Bowing under pressure?

Amazon has quietly changed the way it pays tax in Europe

Cassie Werber
By Cassie Werber


Europeans have become increasingly unhappy about how multinationals—especially tech companies—take advantage of the EU’s structure to pay minimal taxes. The European single market allows them to pick the most friendly tax regime and channel revenue through it, rather than declaring it in the countries where it was earned. But that might be changing.

Amazon has told the Wall Street Journal (paywall) that as of May 1st, it is now recording the income it gains from sales on a country-by-country basis. Previously it booked its revenue and paid most of its tax via a subsidiary in Luxembourg. The European Commission began an investigation (pdf) last year into whether the tiny country’s dealings with Amazon amounted to state aid.

The changes mean that UK, Germany, Spain and Italy will gain their share of the billions in revenue that the company generates from shoppers in those countries, according to the Journal, which does not mention other countries. Amazon UK has not yet answered requests for comment from Quartz.

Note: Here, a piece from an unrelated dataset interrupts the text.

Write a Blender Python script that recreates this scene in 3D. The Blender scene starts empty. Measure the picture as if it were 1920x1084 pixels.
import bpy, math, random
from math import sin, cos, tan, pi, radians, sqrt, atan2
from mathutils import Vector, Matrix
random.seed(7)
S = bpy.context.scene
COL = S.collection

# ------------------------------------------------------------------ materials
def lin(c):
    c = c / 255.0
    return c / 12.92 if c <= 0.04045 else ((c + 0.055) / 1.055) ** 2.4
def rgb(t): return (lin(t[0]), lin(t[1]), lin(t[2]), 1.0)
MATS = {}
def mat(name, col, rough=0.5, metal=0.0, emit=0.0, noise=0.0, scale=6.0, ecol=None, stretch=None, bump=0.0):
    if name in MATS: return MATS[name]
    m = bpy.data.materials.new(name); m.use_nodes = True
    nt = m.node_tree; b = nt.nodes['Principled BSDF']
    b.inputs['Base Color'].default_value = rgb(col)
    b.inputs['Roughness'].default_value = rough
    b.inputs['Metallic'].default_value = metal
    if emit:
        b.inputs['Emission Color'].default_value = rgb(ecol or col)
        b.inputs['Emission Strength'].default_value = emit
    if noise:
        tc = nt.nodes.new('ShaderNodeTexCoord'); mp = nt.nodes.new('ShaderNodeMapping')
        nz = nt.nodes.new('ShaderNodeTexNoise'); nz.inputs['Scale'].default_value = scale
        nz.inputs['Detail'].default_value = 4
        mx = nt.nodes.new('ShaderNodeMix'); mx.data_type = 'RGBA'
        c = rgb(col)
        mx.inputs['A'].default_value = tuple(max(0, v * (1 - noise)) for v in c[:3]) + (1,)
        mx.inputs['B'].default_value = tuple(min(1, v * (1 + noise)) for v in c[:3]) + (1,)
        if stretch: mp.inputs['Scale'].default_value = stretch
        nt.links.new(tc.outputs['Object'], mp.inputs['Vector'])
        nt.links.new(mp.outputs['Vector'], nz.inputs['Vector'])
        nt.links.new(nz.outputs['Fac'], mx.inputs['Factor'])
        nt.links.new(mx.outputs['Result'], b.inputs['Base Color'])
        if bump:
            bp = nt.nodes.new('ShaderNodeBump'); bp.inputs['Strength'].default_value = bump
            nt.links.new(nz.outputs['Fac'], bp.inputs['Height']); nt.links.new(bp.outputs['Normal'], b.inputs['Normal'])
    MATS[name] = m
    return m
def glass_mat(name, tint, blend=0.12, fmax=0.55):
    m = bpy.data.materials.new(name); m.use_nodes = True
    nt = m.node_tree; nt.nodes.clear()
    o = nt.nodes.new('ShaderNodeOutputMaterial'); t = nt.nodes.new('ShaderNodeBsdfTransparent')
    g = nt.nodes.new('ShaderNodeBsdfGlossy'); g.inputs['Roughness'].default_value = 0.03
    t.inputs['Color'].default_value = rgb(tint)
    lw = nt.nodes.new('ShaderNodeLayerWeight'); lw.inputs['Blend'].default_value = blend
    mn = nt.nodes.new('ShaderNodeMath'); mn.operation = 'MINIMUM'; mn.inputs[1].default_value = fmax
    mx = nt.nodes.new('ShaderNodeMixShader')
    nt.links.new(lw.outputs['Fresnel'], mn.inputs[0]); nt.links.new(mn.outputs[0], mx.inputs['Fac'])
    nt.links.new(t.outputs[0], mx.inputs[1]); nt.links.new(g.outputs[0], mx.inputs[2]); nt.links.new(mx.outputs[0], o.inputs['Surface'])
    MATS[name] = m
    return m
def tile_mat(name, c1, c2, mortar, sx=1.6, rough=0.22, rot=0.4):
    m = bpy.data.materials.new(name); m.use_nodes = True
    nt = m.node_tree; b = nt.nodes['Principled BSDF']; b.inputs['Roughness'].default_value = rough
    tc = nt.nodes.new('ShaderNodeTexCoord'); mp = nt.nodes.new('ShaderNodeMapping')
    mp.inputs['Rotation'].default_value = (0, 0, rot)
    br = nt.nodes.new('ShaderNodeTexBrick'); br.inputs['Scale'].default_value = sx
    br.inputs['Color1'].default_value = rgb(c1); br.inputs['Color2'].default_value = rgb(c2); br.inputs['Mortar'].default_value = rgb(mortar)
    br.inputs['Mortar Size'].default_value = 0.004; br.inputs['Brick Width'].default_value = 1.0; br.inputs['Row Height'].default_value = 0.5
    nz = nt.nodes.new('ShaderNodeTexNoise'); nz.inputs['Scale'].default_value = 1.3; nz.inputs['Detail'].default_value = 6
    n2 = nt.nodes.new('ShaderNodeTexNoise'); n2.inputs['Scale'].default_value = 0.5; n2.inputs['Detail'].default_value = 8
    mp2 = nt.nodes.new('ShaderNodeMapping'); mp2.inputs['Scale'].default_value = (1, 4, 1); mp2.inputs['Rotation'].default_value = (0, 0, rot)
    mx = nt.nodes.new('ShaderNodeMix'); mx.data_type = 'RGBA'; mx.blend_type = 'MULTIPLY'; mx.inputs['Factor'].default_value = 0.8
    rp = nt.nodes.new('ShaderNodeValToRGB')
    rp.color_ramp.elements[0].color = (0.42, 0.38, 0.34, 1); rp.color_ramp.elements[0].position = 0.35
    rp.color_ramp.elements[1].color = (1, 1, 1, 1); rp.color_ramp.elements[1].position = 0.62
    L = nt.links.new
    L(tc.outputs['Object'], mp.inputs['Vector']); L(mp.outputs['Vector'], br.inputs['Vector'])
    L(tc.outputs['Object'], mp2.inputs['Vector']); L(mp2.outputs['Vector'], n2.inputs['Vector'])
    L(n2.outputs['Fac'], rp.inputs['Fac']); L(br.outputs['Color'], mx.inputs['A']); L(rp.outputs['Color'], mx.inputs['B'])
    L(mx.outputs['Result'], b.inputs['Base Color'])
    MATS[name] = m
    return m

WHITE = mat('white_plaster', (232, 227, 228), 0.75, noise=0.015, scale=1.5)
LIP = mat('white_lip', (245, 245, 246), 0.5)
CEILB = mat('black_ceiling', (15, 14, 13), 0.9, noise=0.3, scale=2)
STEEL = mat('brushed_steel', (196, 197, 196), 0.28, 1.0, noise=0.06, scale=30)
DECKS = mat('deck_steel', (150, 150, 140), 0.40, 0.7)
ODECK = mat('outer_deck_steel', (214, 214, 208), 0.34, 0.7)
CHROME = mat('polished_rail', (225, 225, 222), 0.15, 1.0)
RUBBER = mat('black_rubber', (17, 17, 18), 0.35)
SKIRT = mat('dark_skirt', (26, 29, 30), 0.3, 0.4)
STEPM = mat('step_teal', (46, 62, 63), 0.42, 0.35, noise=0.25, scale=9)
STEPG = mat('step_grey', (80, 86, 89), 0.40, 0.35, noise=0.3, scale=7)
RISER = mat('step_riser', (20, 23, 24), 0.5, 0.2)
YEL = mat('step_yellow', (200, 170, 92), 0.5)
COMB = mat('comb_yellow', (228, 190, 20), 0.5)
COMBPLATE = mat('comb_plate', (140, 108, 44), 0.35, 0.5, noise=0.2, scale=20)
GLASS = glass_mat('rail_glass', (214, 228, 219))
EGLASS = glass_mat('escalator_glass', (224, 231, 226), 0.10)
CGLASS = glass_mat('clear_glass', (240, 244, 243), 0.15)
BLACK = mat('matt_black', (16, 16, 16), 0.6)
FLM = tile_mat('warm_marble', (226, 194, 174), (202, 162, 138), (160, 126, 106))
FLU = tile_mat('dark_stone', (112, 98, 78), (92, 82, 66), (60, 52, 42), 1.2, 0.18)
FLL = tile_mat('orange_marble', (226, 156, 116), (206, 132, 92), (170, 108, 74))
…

Tax avoidance has become a sore point with the electorate in many countries, including France and the Britain. It was a major issue at the most recent UK election, and all the main parties promised to crack down on both corporations and individuals diverting money into offshore accounts and places with more lenient tax regimes. France has opened investigations into several companies, including Google, for their tax behavior.